Négocier avec Donald Trump, c’est un peu comme jouer aux échecs avec un pigeon, a écrit l’an dernier le journaliste Pascal Riché.

« Le pigeon bat des ailes et tourne en rond, fiche toutes les pièces en l’air, fiente sur l’échiquier, puis se vante d’avoir gagné la partie. »

Il utilisait cette métaphore pour parler de l’attitude de Donald Trump dans le dossier iranien. On y a également fait référence à la suite du premier débat présidentiel, mais elle reflète aussi en tous points le comportement du président à l’égard de l’élection.

Le problème, c’est qu’un bon paquet de partisans indéfectibles du président font comme si tout ça était parfaitement normal.

Y compris plusieurs de ses alliés au sein du système politique américain. Même s’il s’ébroue comme un pigeon, d’une façon particulièrement odieuse, ils ne semblent pas prêts à le laisser tomber.

Ils ont épousé sa cause pour le meilleur et pour le pire.

Prenez par exemple le leader républicain à la Chambre des représentants, Kevin McCarthy. Il a lui aussi soutenu que Donald Trump « a gagné cette élection ». Il a même affirmé sur Twitter, l’air indigné, que « les républicains ne seront pas réduits au silence ».

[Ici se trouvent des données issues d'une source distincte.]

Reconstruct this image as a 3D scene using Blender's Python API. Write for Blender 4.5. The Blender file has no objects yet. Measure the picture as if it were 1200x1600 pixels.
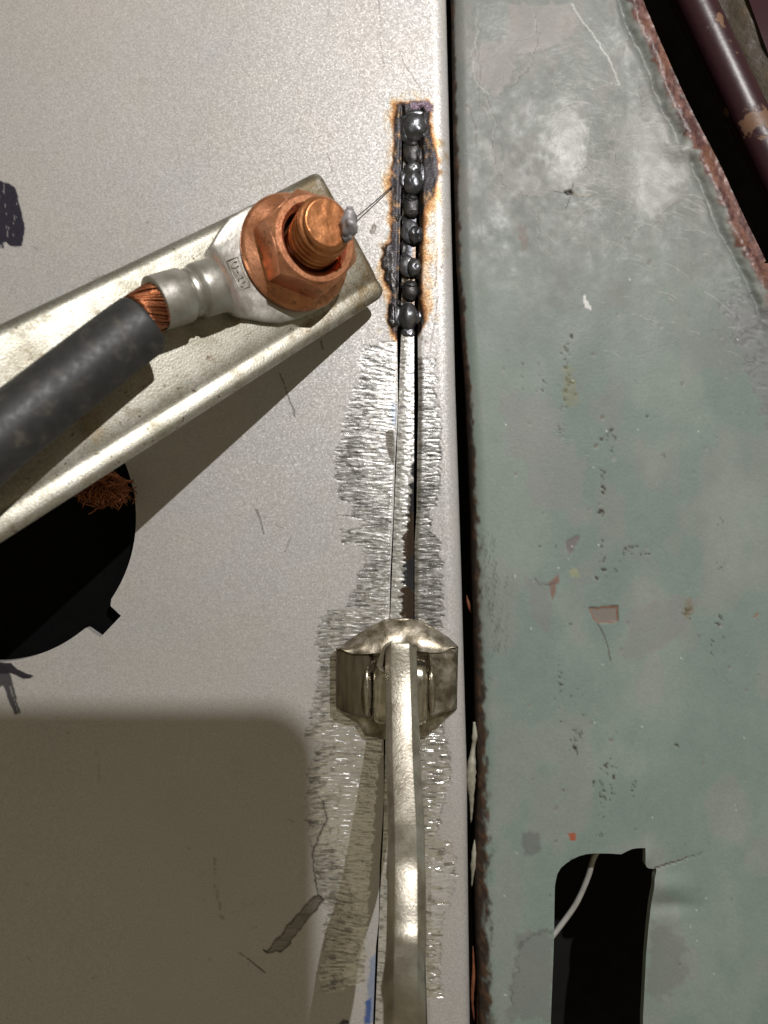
import bpy, math, random
import numpy as np
from mathutils import Vector
random.seed(7)
S = 0.00013            # metres per reference pixel on the sheet-metal plane
HC = 1200.0            # camera height above that plane, in the same pixels
sc = bpy.context.scene
C = sc.collection

# ------------------------------------------------------------------ camera, world, light
cam_d = bpy.data.cameras.new('camera'); cam = bpy.data.objects.new('camera', cam_d); C.objects.link(cam)
cam.location = (0, 0, HC*S); sc.camera = cam
cam_d.sensor_fit = 'VERTICAL'; cam_d.angle_y = 2*math.atan(800/HC)
cam_d.clip_start = 0.002; cam_d.clip_end = 20
cam_d.dof.use_dof = True; cam_d.dof.focus_distance = (HC-12)*S; cam_d.dof.aperture_fstop = 15

w = bpy.data.worlds.new('World'); sc.world = w; w.use_nodes = True
nt = w.node_tree; nt.nodes.clear()
out = nt.nodes.new('ShaderNodeOutputWorld'); bg = nt.nodes.new('ShaderNodeBackground')
tc = nt.nodes.new('ShaderNodeTexCoord'); nz = nt.nodes.new('ShaderNodeTexNoise'); nz.inputs['Scale'].default_value = 2.3
nz.inputs['Detail'].default_value = 3
rp = nt.nodes.new('ShaderNodeValToRGB')
rp.color_ramp.elements[0].position = .36; rp.color_ramp.elements[0].color = (.10, .075, .045, 1)
rp.color_ramp.elements[1].position = .66; rp.color_ramp.elements[1].color = (.59, .515, .345, 1)
nt.links.new(tc.outputs['Generated'], nz.inputs['Vector']); nt.links.new(nz.outputs['Fac'], rp.inputs['Fac'])
nt.links.new(rp.outputs['Color'], bg.inputs['Color']); bg.inputs['Strength'].default_value = 0.5
nt.links.new(bg.outputs['Background'], out.inputs['Surface'])

LP = (800.0, 1370.0, 2120.0)      # the hand torch above the work
ld = bpy.data.lights.new('torch_light', 'POINT'); lo = bpy.data.objects.new('torch_light', ld); C.objects.link(lo)
lo.location = tuple(c*S for c in LP); ld.energy = 3.95; ld.shadow_soft_size = 0.0018; ld.color = (1.0, .975, .945)

sc.view_settings.view_transform = 'Standard'; sc.view_settings.look = 'None'
sc.view_settings.exposure = 0; sc.view_settings.gamma = 1

# ------------------------------------------------------------------ helpers
def Pz(sx, sy, z):
    """point (pixels, y up, centred) at height z that stands at reference pixel (sx, sy)"""
    k = 1 - z/HC
    return np.array([(sx-600)*k, (800-sy)*k, z])

def lat(ix, iy, seed):
    h = (ix.astype(np.int64)*374761393 + iy.astype(np.int64)*668265263 + seed*1442695041) & 0xffffffff
    h = ((h ^ (h >> 13)) * 1274126177) & 0xffffffff
    h = ((h ^ (h >> 16)) * 2246822519) & 0xffffffff
    return ((h ^ (h >> 15)) & 0xffffff)/float(0xffffff)
def vn(x, y, seed=0):
    x = np.asarray(x, float); y = np.asarray(y, float)
    ix = np.floor(x); iy = np.floor(y); fx = x-ix; fy = y-iy
    fx = fx*fx*(3-2*fx); fy = fy*fy*(3-2*fy)
    a = lat(ix, iy, seed); b = lat(ix+1, iy, seed); c = lat(ix, iy+1, seed); d = lat(ix+1, iy+1, seed)
    return (a*(1-fx)+b*fx)*(1-fy)+(c*(1-fx)+d*fx)*fy
def fbm(x, y, seed=0, o=4, g=.5):
    s = 0; a = 1; t = 0
    for i in range(o):
        s = s+a*vn(x, y, seed+i*17); t += a; a *= g; x = x*2.03+5.1; y = y*2.03+1.7
    return s/t
def ss(a, b, x):
    t = np.clip((x-a)/(b-a), 0, 1); return t*t*(3-2*t)
def inpoly(x, y, poly):
    r = np.zeros(x.shape, bool); n = len(poly)
    for i in range(n):
        x1, y1 = poly[i]; x2, y2 = poly[(i+1) % n]
        if y1 == y2: continue
        c = ((y1 > y) != (y2 > y)) & (x < (x2-x1)*(y-y1)/(y2-y1)+x1)
        r ^= c
    return r
def segd(x, y, pts, closed=False):
    """distance to a polyline and the nearest point"""
    bd = np.full(x.shape, 1e9); bx = np.zeros(x.shape); by = np.zeros(x.shape)
    n = len(pts)
    for i in range(n if closed else n-1):
        x1, y1 = pts[i]; x2, y2 = pts[(i+1) % n]
        dx, dy = x2-x1, y2-y1; L = dx*dx+dy*dy+1e-9
        t = np.clip(((x-x1)*dx+(y-y1)*dy)/L, 0, 1)
        px = x1+t*dx; py = y1+t*dy; d = np.hypot(x-px, y-py)
        m = d < bd; bd[m] = d[m]; bx[m] = px[m]; by[m] = py[m]
    return bd, bx, by
def crv(pts, n=6):
    """smooth a list of points (Catmull-Rom)"""
    P = [np.array(p, float) for p in pts]; P = [2*P[0]-P[1]]+P+[2*P[-1]-P[-2]]; o = []
    for i in range(1, len(P)-2):
        for k in range(n):
            t = k/n
            o.append(.5*((2*P[i])+(P[i+1]-P[i-1])*t+(2*P[i-1]-5*P[i]+4*P[i+1]-P[i+2])*t*t+(3*P[i]-P[i-1]-3*P[i+1]+P[i+2])*t**3))
    o.append(P[-2]); return o

def wloc(o):
    v = Vector((0, 0, 0))
    while o is not None: v += o.location; o = o.parent
    return v
def mk(name, verts, faces, mat, parent=None, base=None, attrs=None, smooth=True, sharp=None, flip=False):
    """verts in px units. base = px origin of a top-level mesh."""
    v = np.asarray(verts, float)*S
    if base is not None: org = np.array(base, float)*S
    elif parent is not None: org = np.array(wloc(parent))
    else: org = v.mean(0)
    off = org if parent is None else np.array(wloc(parent))
    me = bpy.data.meshes.new(name)
    v = v-off
    if isinstance(faces, np.ndarray):
        nf, k = faces.shape
        me.vertices.add(len(v)); me.vertices.foreach_set('co', v.astype(np.float32).ravel())
        me.loops.add(nf*k); me.loops.foreach_set('vertex_index', faces.astype(np.int32).ravel())
        me.polygons.add(nf); me.polygons.foreach_set('loop_start', np.arange(0, nf*k, k, dtype=np.int32))
        me.update(calc_edges=True); me.validate()
    else:
        if flip: faces = [tuple(reversed(f)) for f in faces]
        me.from_pydata([tuple(p) for p in v], [], [tuple(f) for f in faces]); me.update()
    if smooth: me.polygons.foreach_set('use_smooth', [True]*len(me.polygons))
    if sharp is not None: me.set_sharp_from_angle(angle=math.radians(sharp))
    for an, av in (attrs or {}).items():
        av = np.asarray(av, np.float32)
        if av.ndim == 1:
            a = me.attributes.new(an, 'FLOAT', 'POINT'); a.data.foreach_set('value', av)
        elif av.shape[1] == 4:
            a = me.attributes.new(an, 'FLOAT_COLOR', 'POINT'); a.data.foreach_set('color', av.ravel())
        else:
            a = me.attributes.new(an, 'FLOAT_VECTOR', 'POINT'); a.data.foreach_set('vector', av.ravel())
    me.materials.append(mat)
    o = bpy.data.objects.new(name, me); C.objects.link(o)
    if parent is not None: o.parent = parent
    else: o.location = tuple(off)
    return o
def empty(name, px, label, cat, group=None):
    o = bpy.data.objects.new(name, None); C.objects.link(o); o.location = tuple(np.array(px)*S)
    o.empty_display_size = .005
    o['label'] = label; o['category'] = cat
    if group: o['group'] = group
    return o
def tag(o, label=None, cat=None, group=None, kind=None):
    if label: o['label'] = label
    if cat: o['category'] = cat
    if group: o['group'] = group
    if kind: o['kind'] = kind
    return o

def loft(rings, closed=True, caps=True):
    """rings: list of equal-length point lists -> verts, faces"""
    n = len(rings[0]); V = [p for r in rings for p in r]; F = []
    for i in range(len(rings)-1):
        for j in range(n if closed else n-1):
            a = i*n+j; b = i*n+(j+1) % n
            F.append((a, b, b+n, a+n))
    if caps and closed:
        F.append(tuple(range(n))[::-1]); F.append(tuple((len(rings)-1)*n+j for j in range(n)))
    return V, F
def frame(t, up=(0, 0, 1)):
    t = t/np.linalg.norm(t); u = np.array(up, float); a = np.cross(u, t)
    if np.linalg.norm(a) < 1e-4: a = np.cross((1, 0, 0), t)
    a /= np.linalg.norm(a); return t, a, np.cross(t, a)
def tube(path, rad, n=16, caps=True, up=(0, 0, 1), sx=1.0):
    path = [np.array(p, float) for p in path]; R = []
    for i, p in enumerate(path):
        t = path[min(i+1, len(path)-1)]-path[max(i-1, 0)]
        t, a, b = frame(t, up); r = rad[i] if hasattr(rad, '__len__') else rad
        R.append([p+a*r*sx*math.cos(q)+b*r*math.sin(q) for q in np.linspace(0, 2*math.pi, n, endpoint=False)])
    return loft(R, True, caps)

# ------------------------------------------------------------------ materials
def newmat(name):
    m = bpy.data.materials.new(name); m.use_nodes = True
    b = m.node_tree.nodes['Principled BSDF']; return m, m.node_tree, b
def N(nt, t, **kw):
    n = nt.nodes.new(t)
    for k, v in kw.items():
        if k in n.inputs: n.inputs[k].default_value = v
        else: setattr(n, k, v)
    return n
def noise(nt, vec, scale, detail=3, rough=.5):
    n = N(nt, 'ShaderNodeTexNoise'); n.inputs['Scale'].default_value = scale; n.inputs['Detail'].default_value = detail
    n.inputs['Roughness'].default_value = rough
    nt.links.new(vec, n.inputs['Vector']); return n.outputs['Fac']
def ramp(nt, fac, stops):
    r = nt.nodes.new('ShaderNodeValToRGB'); e = r.color_ramp.elements
    while len(e) < len(stops): e.new(.5)
    for i, (p, c) in enumerate(stops):
        e[i].position = p; e[i].color = (*c, 1) if len(c) == 3 else c
    nt.links.new(fac, r.inputs['Fac']); return r.outputs['Color']
def bump(nt, b, h, dist, strength=1.0, prev=None):
    n = nt.nodes.new('ShaderNodeBump'); n.inputs['Distance'].default_value = dist; n.inputs['Strength'].default_value = strength
    nt.links.new(h, n.inputs['Height'])
    if prev is not None: nt.links.new(prev, n.inputs['Normal'])
    nt.links.new(n.outputs['Normal'], b.inputs['Normal']); return n.outputs['Normal']
def mixc(nt, fac, a, bb, mode='MIX'):
    m = nt.nodes.new('ShaderNodeMix'); m.data_type = 'RGBA'; m.blend_type = mode
    for sock, v in ((m.inputs[0], fac), (m.inputs[6], a), (m.inputs[7], bb)):
        if isinstance(v, (int, float)): sock.default_value = v
        elif isinstance(v, tuple): sock.default_value = (*v, 1)
        else: nt.links.new(v, sock)
    return m.outputs[2]
def math_(nt, op, a, b2):
    m = nt.nodes.new('ShaderNodeMath'); m.operation = op
    for s, v in ((m.inputs[0], a), (m.inputs[1], b2)):
        if isinstance(v, (int, float)): s.default_value = v
        else: nt.links.new(v, s)
    return m.outputs[0]
def vec(nt, scale=None, attr=None):
    if attr:
        a = nt.nodes.new('ShaderNodeAttribute'); a.attribute_name = attr; o = a.outputs['Vector']
    else:
        o = nt.nodes.new('ShaderNodeTexCoord').outputs['Object']
    if scale:
        m = nt.nodes.new('ShaderNodeMapping'); m.inputs['Scale'].default_value = scale
        nt.links.new(o, m.inputs['Vector']); o = m.outputs['Vector']
    return o
def simple(name, stops, scale, rough=(.4, .6), metal=0.0, bsc=None, bd=0.00003, detail=4, stretch=None, attr=None):
    """noise-driven colour and roughness; scales are cycles per pixel unit"""
    m, nt, b = newmat(name); v = vec(nt, stretch, attr); u = 1.0 if attr else 1/S
    f = noise(nt, v, scale*u, detail, .6)
    nt.links.new(ramp(nt, f, stops), b.inputs['Base Color']); b.inputs['Metallic'].default_value = metal
    f2 = noise(nt, v, scale*u*2.7, 3)
    mr = nt.nodes.new('ShaderNodeMapRange'); mr.inputs[3].default_value = rough[0]; mr.inputs[4].default_value = rough[1]
    mr.inputs[1].default_value = .3; mr.inputs[2].default_value = .7
    nt.links.new(f2, mr.inputs[0]); nt.links.new(mr.outputs[0], b.inputs['Roughness'])
    if bsc: bump(nt, b, noise(nt, v, bsc*u, 4, .6), bd)
    return m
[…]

Il n’est pas le seul, parmi les républicains au Congrès américain, à crier à la fraude. À serrer les rangs derrière un président fabulateur qui dit être victime d’une escroquerie. À insister, comme le vice-président Mike Pence sur Twitter, pour que tous les votes LÉGAUX soient comptés (les majuscules sont de lui).

Ce n’est pas surprenant. Au cours des quatre dernières années, les républicains ont presque tous cautionné les pires niaiseries de ce président.

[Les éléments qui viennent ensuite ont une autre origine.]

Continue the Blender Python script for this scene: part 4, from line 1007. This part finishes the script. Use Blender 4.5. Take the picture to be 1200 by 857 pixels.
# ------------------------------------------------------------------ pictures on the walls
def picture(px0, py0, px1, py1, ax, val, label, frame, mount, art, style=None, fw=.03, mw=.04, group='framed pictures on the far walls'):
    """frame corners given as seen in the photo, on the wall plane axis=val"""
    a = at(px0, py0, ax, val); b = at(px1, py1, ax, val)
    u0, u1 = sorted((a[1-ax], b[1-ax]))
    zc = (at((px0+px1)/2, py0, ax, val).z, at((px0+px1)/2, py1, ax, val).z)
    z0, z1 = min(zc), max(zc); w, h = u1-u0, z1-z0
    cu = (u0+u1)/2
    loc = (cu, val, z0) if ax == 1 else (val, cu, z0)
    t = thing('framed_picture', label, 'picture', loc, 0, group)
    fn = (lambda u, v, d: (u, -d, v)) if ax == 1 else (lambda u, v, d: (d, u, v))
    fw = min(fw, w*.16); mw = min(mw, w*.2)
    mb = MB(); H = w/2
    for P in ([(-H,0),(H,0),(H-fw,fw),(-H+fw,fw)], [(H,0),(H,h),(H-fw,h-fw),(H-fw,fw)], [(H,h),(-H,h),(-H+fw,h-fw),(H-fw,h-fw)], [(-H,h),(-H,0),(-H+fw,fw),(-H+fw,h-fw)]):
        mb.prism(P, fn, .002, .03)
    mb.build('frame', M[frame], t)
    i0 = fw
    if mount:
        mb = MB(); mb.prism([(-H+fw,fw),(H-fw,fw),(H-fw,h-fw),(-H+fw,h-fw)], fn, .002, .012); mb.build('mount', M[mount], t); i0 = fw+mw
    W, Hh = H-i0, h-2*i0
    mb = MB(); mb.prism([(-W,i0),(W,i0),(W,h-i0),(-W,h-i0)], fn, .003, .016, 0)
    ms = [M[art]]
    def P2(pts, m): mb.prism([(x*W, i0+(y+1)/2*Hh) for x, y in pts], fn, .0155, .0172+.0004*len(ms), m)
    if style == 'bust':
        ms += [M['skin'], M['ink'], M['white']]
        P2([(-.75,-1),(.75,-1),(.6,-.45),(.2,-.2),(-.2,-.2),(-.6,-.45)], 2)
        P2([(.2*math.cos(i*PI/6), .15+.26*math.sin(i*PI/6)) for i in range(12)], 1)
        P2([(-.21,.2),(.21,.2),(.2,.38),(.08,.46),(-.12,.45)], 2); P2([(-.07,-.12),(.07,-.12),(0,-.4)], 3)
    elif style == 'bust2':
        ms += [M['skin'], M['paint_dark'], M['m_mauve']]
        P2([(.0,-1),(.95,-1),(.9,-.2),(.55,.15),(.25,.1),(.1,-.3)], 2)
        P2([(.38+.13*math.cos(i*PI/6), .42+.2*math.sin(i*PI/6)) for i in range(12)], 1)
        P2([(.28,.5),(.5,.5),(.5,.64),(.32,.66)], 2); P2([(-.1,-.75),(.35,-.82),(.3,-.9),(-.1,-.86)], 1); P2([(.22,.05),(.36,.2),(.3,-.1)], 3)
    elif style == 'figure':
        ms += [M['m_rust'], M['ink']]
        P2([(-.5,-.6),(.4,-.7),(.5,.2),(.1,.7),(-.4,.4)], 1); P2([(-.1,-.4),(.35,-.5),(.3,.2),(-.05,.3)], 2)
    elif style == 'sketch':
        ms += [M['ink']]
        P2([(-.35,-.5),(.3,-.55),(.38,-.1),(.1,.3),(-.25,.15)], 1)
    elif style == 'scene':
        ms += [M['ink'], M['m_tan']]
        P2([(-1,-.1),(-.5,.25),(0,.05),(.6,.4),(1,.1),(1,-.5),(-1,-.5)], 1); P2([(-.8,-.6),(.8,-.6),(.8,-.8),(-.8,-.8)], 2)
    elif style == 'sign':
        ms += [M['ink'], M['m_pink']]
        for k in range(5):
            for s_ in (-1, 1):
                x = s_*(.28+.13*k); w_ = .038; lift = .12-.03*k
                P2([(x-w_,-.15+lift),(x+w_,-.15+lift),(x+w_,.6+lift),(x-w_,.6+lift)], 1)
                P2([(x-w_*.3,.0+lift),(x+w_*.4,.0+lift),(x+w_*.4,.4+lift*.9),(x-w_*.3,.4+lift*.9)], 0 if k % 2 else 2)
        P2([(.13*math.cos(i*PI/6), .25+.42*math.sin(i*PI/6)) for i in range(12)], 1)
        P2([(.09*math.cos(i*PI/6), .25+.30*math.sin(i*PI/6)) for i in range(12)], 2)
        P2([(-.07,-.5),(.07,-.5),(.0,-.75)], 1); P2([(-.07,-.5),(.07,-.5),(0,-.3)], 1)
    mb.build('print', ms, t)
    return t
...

Il y a un mot pour ça : béni-oui-oui.

PHOTO BRENDAN SMIALOWSKI, AGENCE FRANCE-PRESSE

Donald Trump, jeudi soir à la Maison-Blanche

Oh, il y a bien eu, parfois, des exceptions ! Mais la plupart du temps, ceux qui ont osé dénoncer certains de ses égarements étaient des politiciens qui n’avaient plus rien à perdre.

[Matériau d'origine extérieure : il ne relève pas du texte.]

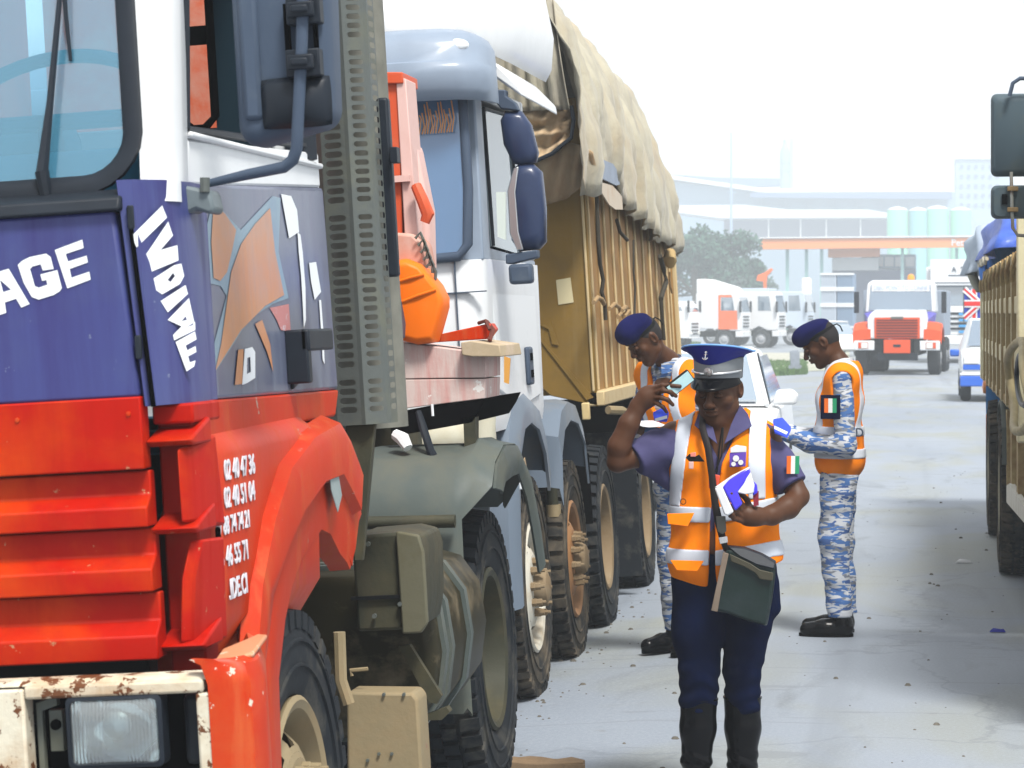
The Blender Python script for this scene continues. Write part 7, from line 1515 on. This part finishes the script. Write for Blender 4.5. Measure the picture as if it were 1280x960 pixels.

Au début de son mandat, les sénateurs républicains Jeff Flake et Bob Corker l’ont critiqué vertement… puis ont pris leur retraite de la vie politique.

Lors du procès en destitution en janvier dernier au Congrès américain, un seul sénateur républicain n’a pas voté pour innocenter Donald Trump : Mitt Romney. Il est – jusqu’à un certain point – devenu la conscience morale du parti. Comme jadis le sénateur John McCain, hélas mort en 2018.

Les autres ont toujours craint de voir leur carrière politique connaître une fin abrupte s’ils lâchaient leur président.

Grâce à eux, Donald Trump a pu donner libre cours à toutes ses lubies, alors pourquoi s’arrêterait-il aujourd’hui ?

Pour qu’il sache tirer sa révérence le moment venu, ses alliés républicains vont forcément devoir jouer un rôle clé. Ils vont devoir lui dire, lorsque cela ne fera plus aucun doute, qu’il est cuit.

Et il n’est pas trop tôt pour préparer le terrain.

Certains semblent d’ailleurs avoir compris que c’est la seule solution possible pour mettre un terme au psychodrame national que le président est en train d’alimenter.

Déjà, ce ne sont plus tous les républicains qui défendent Donald Trump bec et ongles. Certains expriment leur dissidence, soulignaient vendredi des médias américains. Ce mouvement devra s’étendre tel un feu de brousse, rapidement. Il y va de la transition pacifique du pouvoir.

Les républicains peuvent d’ailleurs s’inspirer de leur passé.

C’est la pression de membres républicains du Congrès américain qui a poussé le président Richard Nixon à démissionner, en 1974, dans la foulée du scandale du Watergate.

Après l’avoir soutenu pendant longtemps, des ténors du parti l’ont rencontré à la Maison-Blanche pour lui dire qu’ils en avaient assez.

Le lendemain, il annonçait sa démission.

« Partir heurte toutes les fibres de mon corps. Mais l’intérêt des États-Unis doit passer le premier », avait alors dit Nixon.

Il n’y a pas trente-six solutions. Pour que l’intérêt du pays passe en premier cette année, les républicains devront faire comprendre à Donald Trump qu’il doit partir… avant de faire trop de dégâts.